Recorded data
§

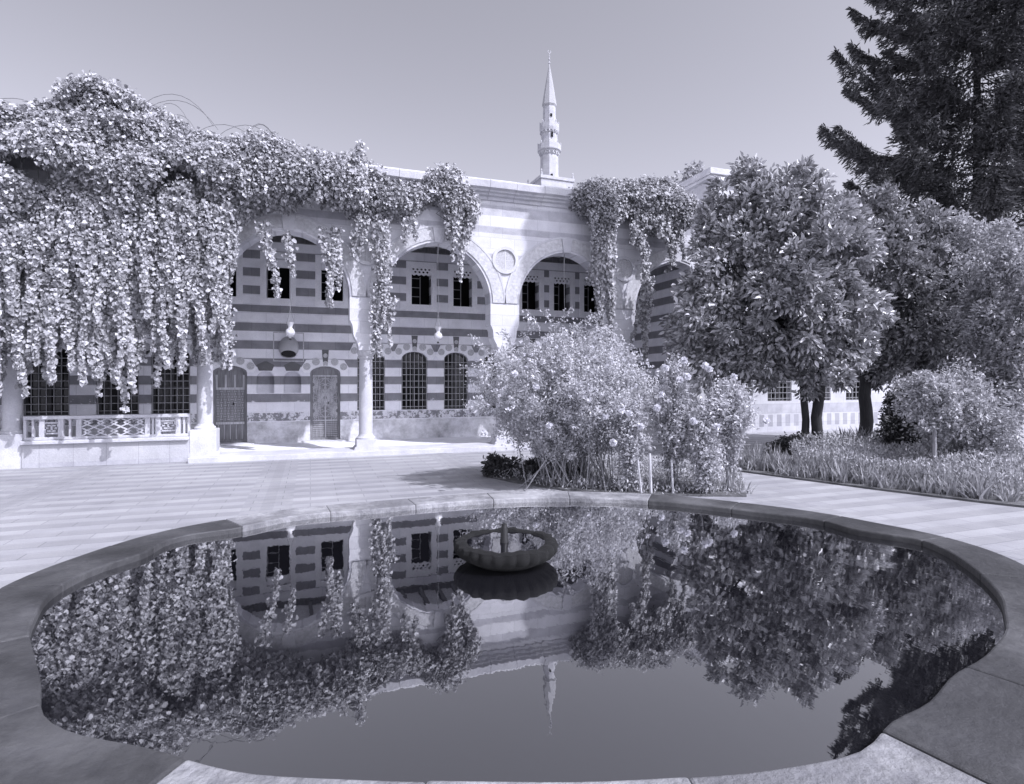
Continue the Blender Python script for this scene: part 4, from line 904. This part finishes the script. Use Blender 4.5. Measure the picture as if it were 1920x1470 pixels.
def inpoly(x, y, poly):
    c = False; j = len(poly)-1
    for i in range(len(poly)):
        if (poly[i][1] > y) != (poly[j][1] > y) and x < (poly[j][0]-poly[i][0])*(y-poly[i][1])/(poly[j][1]-poly[i][1])+poly[i][0]: c = not c
        j = i
    return c
k = 0
fr = np.array(cw(*[(x_, np.interp(x_, [1385, 1500, 1650, 1845, 1990], [880, 897, 917, 940, 956])) for x_ in np.linspace(1395, 1900, 26)]))
back = nrm(np.array([[.25, 1.0]]))[0]
for row, (off, hh) in enumerate(((.10, .30), (.42, .42), (.80, .50))):
    for i, (fx, fy) in enumerate(fr):
        q = np.array([fx, fy])+back*(off+rng.random()*.12)+rng.normal(size=2)*.06
        tuft((q[0], q[1], 0), 34, hh*rng.uniform(.8, 1.15), .16, 'iris', 'iris_clump', ORD[i]+[' short tuft from the left in the front iris row of the right bed', ' tuft from the left in the middle iris row of the right bed', ' tall tuft from the left in the back iris row of the right bed'][row], 'plant', ['front row irises of the right bed', 'middle row irises of the right bed', 'back row irises of the right bed'][row]); k += 1
for i, x_ in enumerate(np.linspace(1000, 1400, 15)):
    y_ = np.interp(x_, [1000, 1100, 1200, 1400], [908, 920, 925, 927]); q = px(x_, y_, FPX*CAMZ/(y_-HOR)); tuft((q.x, q.y+.1, 0), 26, .24, .14, 'iris', 'iris_clump', ORD[i]+' sword-leaved tuft from the left along the front edge of the middle rose bed', 'plant', 'irises edging the middle bed', .022)
for i, x_ in enumerate((1590, 1615, 1640, 1660)):
    q = px(x_, 838, 14.5); tuft((q.x, q.y, 0), 60, .55, .26, 'iris', 'strap_leaf_plant', ORD[i]+' strap-leaved plant from the left by the foot of the shaded orange tree', 'plant', 'strap-leaved plants round the shaded orange tree', .06)
# fine feathery ground cover
def cover(poly, n, h, mat, name, label, leaf, xr=None):
    P_ = np.array(poly); lo, hi = P_.min(0), P_.max(0); pts = []
    while len(pts) < n:
        q = rng.uniform(lo, hi)
        if inpoly(q[0], q[1], poly): pts.append(q)
    q = np.array(pts); hh = h*(.45+.55*(smooth_noise(np.stack([q[:, 0], q[:, 1], q[:, 0]*0], 1), 3.2, 4)+1)/1.6); z = rng.random(n)*hh
    base = bpy.data.objects.new(name, None)
    cen = Vector((P_[:, 0].mean(), P_[:, 1].mean(), 0)); WL['__c'] = cen
    class F: name = '__c'
    n_ = n; P = np.stack([q[:, 0], q[:, 1], z+.02], 1)
    D = nrm(rng.normal(size=(n_, 3))*.5+np.array([0, 0, .8])); U = nrm(rng.normal(size=(n_, 3))+np.array([0, -.5, .4])); bpy.data.objects.remove(base)
    e = bpy.data.objects.new('tmp', None); WL[e.name] = cen
    o = leafobj(name, P, D, U, leaf*rng.uniform(.6, 1.3, n_), M[mat], e, .4, .1); o.parent = None; o.location = cen; bpy.data.objects.remove(e)
    return tag(o, label, 'ground cover', None, 'stuff')
cover(cw((1500, 893), (1650, 913), (1845, 935), (1990, 950), (2050, 900), (1800, 850), (1600, 852), (1480, 860)), 26000, .55, 'fineleaf', 'ground_cover', 'fine feathery plants filling the right bed behind the irises', .06)
cover(bed1, 7000, .16, 'roseleaf', 'ground_cover', 'low leafy undergrowth on the soil of the middle rose bed', .045)
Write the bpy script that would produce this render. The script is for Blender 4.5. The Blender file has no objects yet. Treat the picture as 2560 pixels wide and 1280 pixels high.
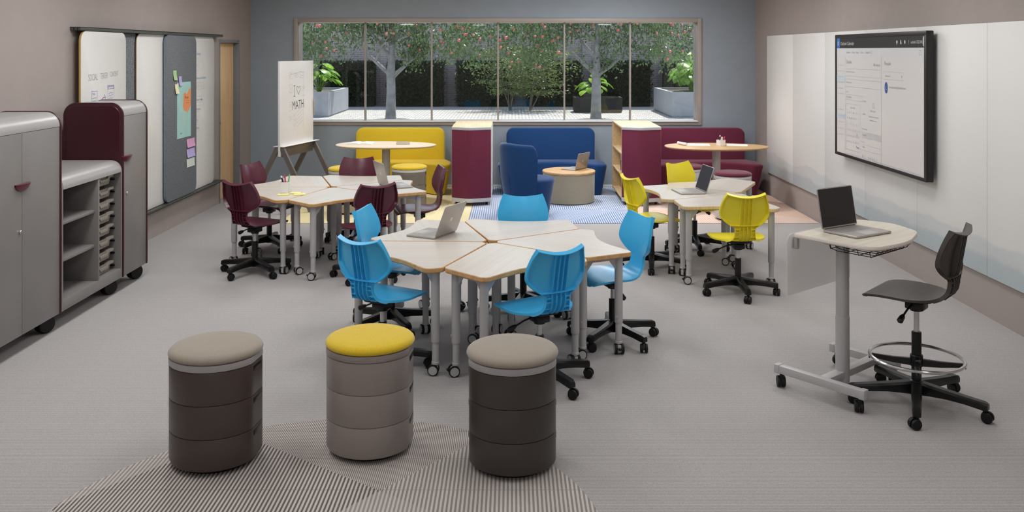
"""A classroom with wing tables, lounge corner and a courtyard behind the window."""
# ceiling lamps: distance down the room, power of the left, middle and right one; first two rows are added fill
LAMPS = ((-3.4, 36, 32, 32), (-.6, 16, 11, 12), (2.2, 11, 4, 5), (4.4, 25, 14, 16), (6.8, 33, 19, 22), (9.2, 25, 19, 23), (11.2, 8, 9, 36))
SUN, SKY, EXPO = 6.4, .33, 0.0
import bpy, bmesh, math, random
import numpy as np
from mathutils import Matrix, Vector
R = math.radians
random.seed(7)
SC = bpy.context.scene
COL = SC.collection

# ------------------------------------------------------------------ materials
def lin(c):
    return tuple(((v/255)/12.92 if v/255 <= .04045 else ((v/255+.055)/1.055)**2.4) for v in c)

class NT:
    def __init__(s, name):
        s.m = bpy.data.materials.new(name); s.m.use_nodes = True
        s.t = s.m.node_tree; s.b = s.t.nodes['Principled BSDF']
        s.out = s.t.nodes['Material Output']
    def n(s, typ, **kw):
        x = s.t.nodes.new(typ)
        for k, v in kw.items(): setattr(x, k, v)
        return x
    def l(s, a, b): s.t.links.new(a, b)
    def math(s, op, a, b=None, c=None):
        x = s.n('ShaderNodeMath', operation=op)
        for i, v in enumerate((a, b, c)):
            if v is None: continue
            if isinstance(v, (int, float)): x.inputs[i].default_value = v
            else: s.l(v, x.inputs[i])
        return x.outputs[0]
    def mix(s, f, a, b):
        x = s.n('ShaderNodeMix', data_type='RGBA')
        if isinstance(f, (int, float)): x.inputs[0].default_value = f
        else: s.l(f, x.inputs[0])
        for i, v in ((6, a), (7, b)):
            if isinstance(v, tuple): x.inputs[i].default_value = (*v[:3], 1)
            else: s.l(v, x.inputs[i])
        return x.outputs[2]
    def coord(s, kind='Object'):
        return s.n('ShaderNodeTexCoord').outputs[kind]
    def pos(s):
        return s.n('ShaderNodeNewGeometry').outputs['Position']
    def mapping(s, v, scale=(1,1,1), rot=(0,0,0), loc=(0,0,0)):
        x = s.n('ShaderNodeMapping'); s.l(v, x.inputs[0])
        x.inputs['Scale'].default_value = scale; x.inputs['Rotation'].default_value = rot
        x.inputs['Location'].default_value = loc
        return x.outputs[0]
    def noise(s, v, scale, detail=2, rough=.5):
        x = s.n('ShaderNodeTexNoise'); s.l(v, x.inputs['Vector'])
        x.inputs['Scale'].default_value = scale; x.inputs['Detail'].default_value = detail
        x.inputs['Roughness'].default_value = rough
        return x.outputs['Fac']
    def ramp(s, f, stops):
        x = s.n('ShaderNodeValToRGB'); s.l(f, x.inputs[0]); e = x.color_ramp.elements
        while len(e) < len(stops): e.new(.5)
        for i, (p, c) in enumerate(stops):
            e[i].position = p; e[i].color = (*c[:3], 1)
        return x.outputs[0]
    def bump(s, h, strength=.2, dist=.002):
        x = s.n('ShaderNodeBump'); x.inputs['Strength'].default_value = strength
        x.inputs['Distance'].default_value = dist; s.l(h, x.inputs['Height'])
        s.l(x.outputs[0], s.b.inputs['Normal'])
    def base(s, c):
        if isinstance(c, tuple): s.b.inputs['Base Color'].default_value = (*c[:3], 1)
        else: s.l(c, s.b.inputs['Base Color'])

MATS = {}
def plain(name, rgb, rough=.5, metal=0., spec=.5, vary=.06, grain=0.0, gscale=300, coat=0):
    t = NT(name); c = lin(rgb)
    v = t.noise(t.coord(), 6, 3)
    lo = tuple(x*(1-vary) for x in c); hi = tuple(min(1, x*(1+vary)) for x in c)
    t.base(t.ramp(v, [(.3, lo), (.7, hi)]))
    t.b.inputs['Roughness'].default_value = rough
    t.b.inputs['Metallic'].default_value = metal
    t.b.inputs['Specular IOR Level'].default_value = spec
    if coat: t.b.inputs['Coat Weight'].default_value = coat
    if grain: t.bump(t.noise(t.coord(), gscale, 2), grain, .001)
    MATS[name] = t.m
    return t.m

def fabric(name, rgb, rough=.9, thread=700, contrast=.16):
    t = NT(name); c = lin(rgb); p = t.coord()
    a = t.noise(t.mapping(p, (thread, thread, thread*.10)), 1, 2)
    b = t.noise(t.mapping(p, (thread*.4, thread*.4, thread)), 1, 2)
    h = t.math('MULTIPLY', t.math('ADD', a, b), .5)
    lo = tuple(x*(1-contrast*2) for x in c); hi = tuple(min(1, x*(1+contrast*2)) for x in c)
    t.base(t.ramp(h, [(.35, lo), (.65, hi)]))
    t.b.inputs['Roughness'].default_value = rough
    t.b.inputs['Specular IOR Level'].default_value = .15
    t.b.inputs['Sheen Weight'].default_value = .35; t.b.inputs['Sheen Roughness'].default_value = .4
    t.bump(h, .25, .002)
    MATS[name] = t.m
    return t.m

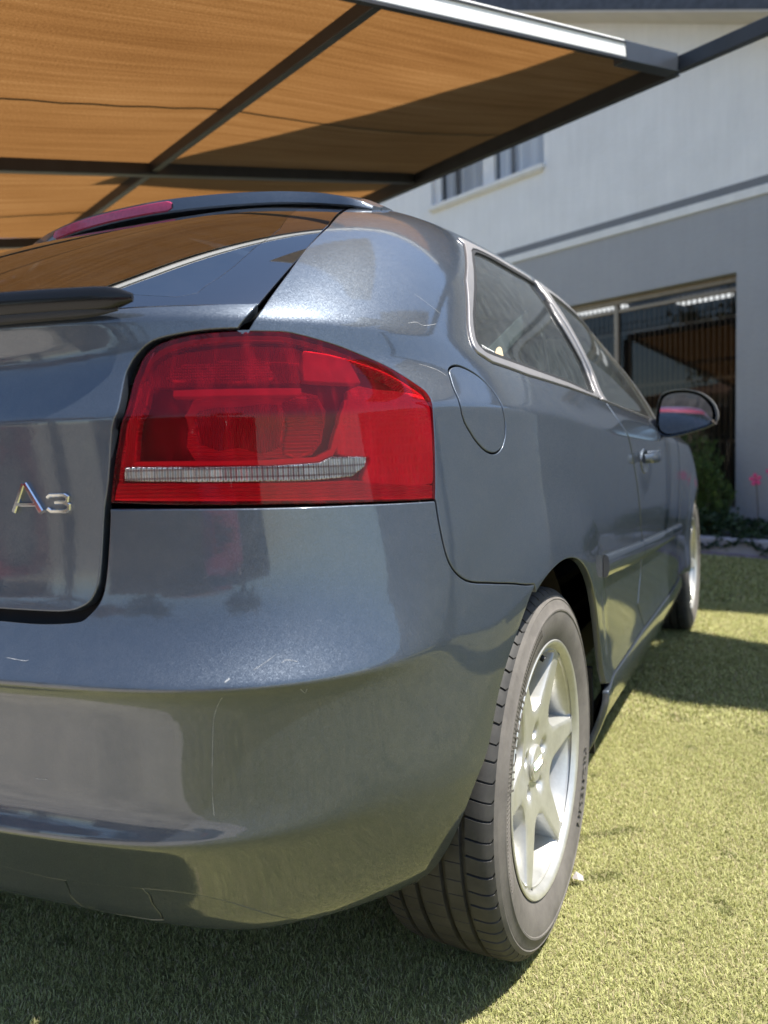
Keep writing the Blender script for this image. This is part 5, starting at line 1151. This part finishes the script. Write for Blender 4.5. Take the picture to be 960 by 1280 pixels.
def tree(x,y,h,cw,label,mat,n=5200,bare=1.):
    r=empty('tree',(x,y,0),label=label,cat='tree'); mb=MB(); tips=[]
    mb.tube([(0,0,0),(.06,.03,h*.2),(0,.08,h*.42)],[.17,.13,.10],10,cap=False)
    def br(p,d,l,rad,k):
        q=p+d*l; m=(p+q)/2+Vector(RNG.normal(size=3))*l*.07; mb.tube([p,m,q],[rad,rad*.8,rad*.55],6,cap=False)
        if k==0: tips.append((m,q)); return
        for _ in range(3+(k>1)):
            dd=(d+Vector(RNG.normal(size=3))*.62+Vector((0,0,.12))).normalized(); br(q if RNG.random()<.7 else m,dd,l*RNG.uniform(.6,.82),rad*.55,k-1)
    for i in range(5):
        t=i*1.26+RNG.uniform(-.3,.3); br(Vector((0,.08,h*.40)),Vector((math.cos(t)*.8,math.sin(t)*.8,.85)).normalized(),cw*.42,.07,3)
    mb.build('trunk',M['bark'],r,smooth=True)
    P=[];D=[]
    for i in range(n):
        a,b=tips[int(RNG.random()*len(tips))]; u=RNG.random(); P.append(np.array(a.lerp(b,u))+RNG.normal(size=3)*.14); D.append(RNG.normal(size=3))
    P=np.array(P);D=np.array(D); leaves('crown',P,D,RNG.uniform(.10,.20,n),RNG.uniform(.05,.10,n),mat,r)
tree(-4.2,-9.0,4.6,2.3,'russet leaved tree beside the beige bungalow',M['treeleaf2'],4200); tree(-1.6,-12.5,5.2,2.6,'green tree between the two bungalows',M['treeleaf']); tree(6.4,-10.8,5.0,2.6,'broad green tree behind the plank fence',M['treeleaf']); tree(-8.0,-3.2,5.2,2.6,'green tree at the left end of the driveway',M['treeleaf'])
M['wire']=simple('power cable',(.02,.02,.02),.6)
for i,(dz,dy) in enumerate(((0,0),(.28,.1),(.95,.3))):
    pts=[(-26+52*k/30,-13.0-dy+.12*26*(1-k/15),5.6+dz+.75*((k-15)/15)**2) for k in range(31)]; mb=MB(); mb.tube(pts,.022,5,cap=False); mb.build('power_cable',M['wire'],label=('lowest','middle','topmost')[i]+' black power cable strung across the sky',cat='cable')
# red car parked across the yard
ov={M['paint']:M['red_paint']}
RC=copytree(CAR,None,ov); RC.location=(2.9,-7.6,0); RC.rotation_euler=(0,0,math.radians(12)); RC['label']='red hatchback parked by the plank fence behind the camera'
RC2=copytree(CAR,None,ov); RC2.location=(-6.4,-6.0,0); RC2.rotation_euler=(0,0,math.radians(200)); RC2['label']='red hatchback parked out on the beige driveway'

§

What is required
Determine how many lines of the data contain the word "scene", and reply with that number only.

Final answer
2